Bunun en büyük örneği, dağılan SSCB’nin son devlet başkanı Mihail GORBAÇOV’dur. 1985-1991 arasında yürüttüğü Komünist Parti genel sekreterliği görevi boyunca kendince bir takım yenilikler yapmaya çalışan Gorbaçov, ABD’yle yakınlaşmasının neticesinde Batılı devletler tarafından pohpohlandı, şımartıldı, kendisine 1990’da Nobel Barış ödülü verildi. Bir yıl sonra ise SSCB’nin dağılmasını engelleyemeyerek 1991’de istifa etmek zorunda kaldı. Bazı Ruslar tarafından çılgın, hatta deli olarak görülüyor. Doğu Berlin’i elden çıkardı ve bazı Türkî Cumhuriyetleri herhangi bir talep olmaksızın kendi kaderine teslim etti. Bazı bölgelerdeyse iç savaşlar çıktı. Afganistan’ı başlangıçta Rusya’ya karşı kışkırtan ABD, şimdilerdeyse yarattığı canavarla kendisi cebelleşip duruyor…
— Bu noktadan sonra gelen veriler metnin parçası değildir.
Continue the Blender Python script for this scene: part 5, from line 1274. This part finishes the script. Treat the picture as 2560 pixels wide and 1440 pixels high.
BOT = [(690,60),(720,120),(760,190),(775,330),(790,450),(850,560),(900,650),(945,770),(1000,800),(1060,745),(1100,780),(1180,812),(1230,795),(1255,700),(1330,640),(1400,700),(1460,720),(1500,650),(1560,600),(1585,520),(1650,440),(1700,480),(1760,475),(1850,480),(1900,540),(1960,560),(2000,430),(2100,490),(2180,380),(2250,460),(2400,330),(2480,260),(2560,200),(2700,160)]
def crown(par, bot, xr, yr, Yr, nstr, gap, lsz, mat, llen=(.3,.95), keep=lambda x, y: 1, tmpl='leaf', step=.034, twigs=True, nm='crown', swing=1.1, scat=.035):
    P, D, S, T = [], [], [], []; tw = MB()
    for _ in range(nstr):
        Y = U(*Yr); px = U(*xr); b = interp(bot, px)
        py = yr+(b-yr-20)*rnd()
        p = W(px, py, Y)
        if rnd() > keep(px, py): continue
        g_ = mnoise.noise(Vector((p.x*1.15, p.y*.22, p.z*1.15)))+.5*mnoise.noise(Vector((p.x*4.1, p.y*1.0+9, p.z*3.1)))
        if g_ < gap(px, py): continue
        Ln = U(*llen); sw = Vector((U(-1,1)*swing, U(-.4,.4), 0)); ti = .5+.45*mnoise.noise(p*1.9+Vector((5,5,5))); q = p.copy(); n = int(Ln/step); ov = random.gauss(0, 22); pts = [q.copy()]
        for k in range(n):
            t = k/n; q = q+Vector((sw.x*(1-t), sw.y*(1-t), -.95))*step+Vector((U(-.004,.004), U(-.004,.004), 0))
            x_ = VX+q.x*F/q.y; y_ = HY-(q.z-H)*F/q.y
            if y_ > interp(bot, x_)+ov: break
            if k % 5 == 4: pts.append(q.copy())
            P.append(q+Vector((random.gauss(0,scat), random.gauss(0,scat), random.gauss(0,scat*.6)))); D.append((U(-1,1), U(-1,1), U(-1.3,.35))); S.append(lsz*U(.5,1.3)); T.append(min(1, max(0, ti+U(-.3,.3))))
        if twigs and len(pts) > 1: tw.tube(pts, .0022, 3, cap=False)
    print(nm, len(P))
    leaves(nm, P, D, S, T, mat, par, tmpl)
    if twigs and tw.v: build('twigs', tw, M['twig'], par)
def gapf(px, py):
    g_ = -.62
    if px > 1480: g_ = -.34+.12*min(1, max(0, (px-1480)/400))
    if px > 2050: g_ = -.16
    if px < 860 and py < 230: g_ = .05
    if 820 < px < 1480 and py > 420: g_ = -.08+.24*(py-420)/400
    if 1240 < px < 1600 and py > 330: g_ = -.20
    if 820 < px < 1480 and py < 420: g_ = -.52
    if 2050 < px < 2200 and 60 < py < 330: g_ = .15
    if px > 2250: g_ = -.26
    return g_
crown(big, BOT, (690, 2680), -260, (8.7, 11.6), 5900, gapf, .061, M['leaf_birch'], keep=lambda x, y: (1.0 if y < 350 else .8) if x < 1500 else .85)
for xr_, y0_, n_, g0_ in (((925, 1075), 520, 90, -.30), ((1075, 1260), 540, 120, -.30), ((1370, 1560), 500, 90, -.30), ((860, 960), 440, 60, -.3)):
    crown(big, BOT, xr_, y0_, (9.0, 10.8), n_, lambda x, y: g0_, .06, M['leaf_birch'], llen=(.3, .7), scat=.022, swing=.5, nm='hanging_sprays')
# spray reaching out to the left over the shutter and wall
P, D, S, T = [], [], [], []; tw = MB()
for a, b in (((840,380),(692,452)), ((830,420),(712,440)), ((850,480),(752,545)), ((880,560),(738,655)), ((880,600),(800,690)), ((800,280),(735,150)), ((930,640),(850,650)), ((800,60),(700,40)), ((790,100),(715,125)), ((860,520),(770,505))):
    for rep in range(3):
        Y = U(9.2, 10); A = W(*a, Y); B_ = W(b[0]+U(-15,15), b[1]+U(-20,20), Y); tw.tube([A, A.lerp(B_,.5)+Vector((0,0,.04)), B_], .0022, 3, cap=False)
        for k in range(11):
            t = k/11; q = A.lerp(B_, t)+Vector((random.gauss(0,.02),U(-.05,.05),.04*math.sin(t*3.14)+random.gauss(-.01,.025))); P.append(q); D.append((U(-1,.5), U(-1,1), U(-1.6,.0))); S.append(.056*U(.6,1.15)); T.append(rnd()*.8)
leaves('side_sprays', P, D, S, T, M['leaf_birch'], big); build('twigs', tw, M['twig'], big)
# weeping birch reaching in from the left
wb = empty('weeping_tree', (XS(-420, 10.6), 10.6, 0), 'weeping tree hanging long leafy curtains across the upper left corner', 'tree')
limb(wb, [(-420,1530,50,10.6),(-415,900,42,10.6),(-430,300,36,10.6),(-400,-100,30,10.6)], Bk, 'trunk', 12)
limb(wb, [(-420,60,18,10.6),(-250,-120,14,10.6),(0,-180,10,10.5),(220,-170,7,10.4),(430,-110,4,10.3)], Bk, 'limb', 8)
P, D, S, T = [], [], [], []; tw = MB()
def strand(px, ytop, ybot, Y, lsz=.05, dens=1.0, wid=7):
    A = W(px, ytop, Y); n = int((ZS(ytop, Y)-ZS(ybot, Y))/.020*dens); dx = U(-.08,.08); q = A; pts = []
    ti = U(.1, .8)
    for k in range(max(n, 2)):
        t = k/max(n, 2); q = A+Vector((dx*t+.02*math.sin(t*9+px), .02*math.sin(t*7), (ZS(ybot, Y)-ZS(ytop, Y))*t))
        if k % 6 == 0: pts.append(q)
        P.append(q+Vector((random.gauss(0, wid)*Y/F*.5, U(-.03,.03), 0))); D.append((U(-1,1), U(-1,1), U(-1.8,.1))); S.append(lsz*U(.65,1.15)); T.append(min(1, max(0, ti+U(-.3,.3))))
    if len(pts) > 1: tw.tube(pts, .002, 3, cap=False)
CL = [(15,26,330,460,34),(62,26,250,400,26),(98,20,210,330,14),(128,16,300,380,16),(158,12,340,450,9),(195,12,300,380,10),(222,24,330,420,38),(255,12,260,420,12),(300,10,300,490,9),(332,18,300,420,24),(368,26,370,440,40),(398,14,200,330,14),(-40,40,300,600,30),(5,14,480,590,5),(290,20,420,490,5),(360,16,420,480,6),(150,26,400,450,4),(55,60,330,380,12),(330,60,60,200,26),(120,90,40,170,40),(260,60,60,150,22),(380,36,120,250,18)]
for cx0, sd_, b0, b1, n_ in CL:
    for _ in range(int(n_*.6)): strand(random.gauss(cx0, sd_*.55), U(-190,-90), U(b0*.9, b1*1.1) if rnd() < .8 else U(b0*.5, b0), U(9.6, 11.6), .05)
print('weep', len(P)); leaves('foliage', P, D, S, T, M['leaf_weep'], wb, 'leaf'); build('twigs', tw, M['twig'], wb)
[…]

Rusya federasyonunun başına daha sonra geçen Boris Yeltsin ise delilikte Gorbi’yi aratmadı. AGİT zirvesinde aşırı alkollü olduğu bir anda ABD başkanı Clinton’ın sözlerine sinirlenip küfür sallayan Yeltsin’in ömrü de uzun olmadı. Dağılan Rus dış politikasını toparlamak, 2000 yılında başa geçen eskinin KGB ajanı Vladimir PUTİN’e nasip oldu. 
Gelgelelim bizimkilere… Şimdilerde Time dergisi Tayyip ERDOĞAN’ı allayıp pulluyor, kapak yapıyor. Elinden gelse taç giydirip kral yapacaklar. İyi de bu adamlar işlerine gelmeyen hiç kimseye bu kadar açıktan kredi vermezler. Hatta başka ülkelerin başarılı olmasını istemez, onları belli bir kıvamda ve kendilerine bağımlı olarak tutmaya çalışırlar… Geçen 9 yıllık dönemde bakın neler oldu: Güney Kıbrıs AB’ye alındı. Hem de AKP Hükümetinin, Annan planını Kuzey Kıbrıs Türk vatandaşlarına % 65 ile kabul ettirmesine ve bunun karşılığında avuçlarını yalamalarına karşın… AB’den müzakere tarihi alan Tayyip ERDOĞAN, İstanbul’da krallar gibi karşılandı ve herkesin gördüğünü bir tek o göremedi: Avrupa bizi istemiyordu… Ve bizden sonra üyelik için başvuran küçücük ülkeler AB’ye girmesine karşın, koskoca Türkiye Cumhuriyeti bir türlü üye yapılamadı… ABD tarafından Türkiye’ye Kosova’nın bağımsızlığının tanınması yönünde talep gediğinde, Vladimir PUTİN, AB’nin iki yüzlü politikasını eleştirdi, Kıbrıs ve AB için Türkiye’nin 40 yıldır kapıda bekletildiğini söyledi. Peki bizimkiler ne yaptı? Kosova’nın bağımsızlığını hemen tanıdı….
“Just the moment” yerine dili sürçen Başbakanımız, İsrail cumhurbaşkanına yanlışlıkla “One minute” dedikten sonra Libya’ya gidip KADDAFİ’den ödül aldı. Suriye devlet başkanı Beşar ESAD ile kardeş aile oldular, Türkiye-Suriye sınırında vizeleri kaldırdılar. Tam bir yıl sonra bir de baktık ki NATO, Libya’yı hedef aldı. ERDOĞAN hızını alamayıp “Öyle şey olur mu? NATO’nun ne işi var Libya’da?” deyip sinirleniverdi. Bir süre sonra baktık ki Libya harekâtında NATO’nun merkezi üssü İzmir oldu. 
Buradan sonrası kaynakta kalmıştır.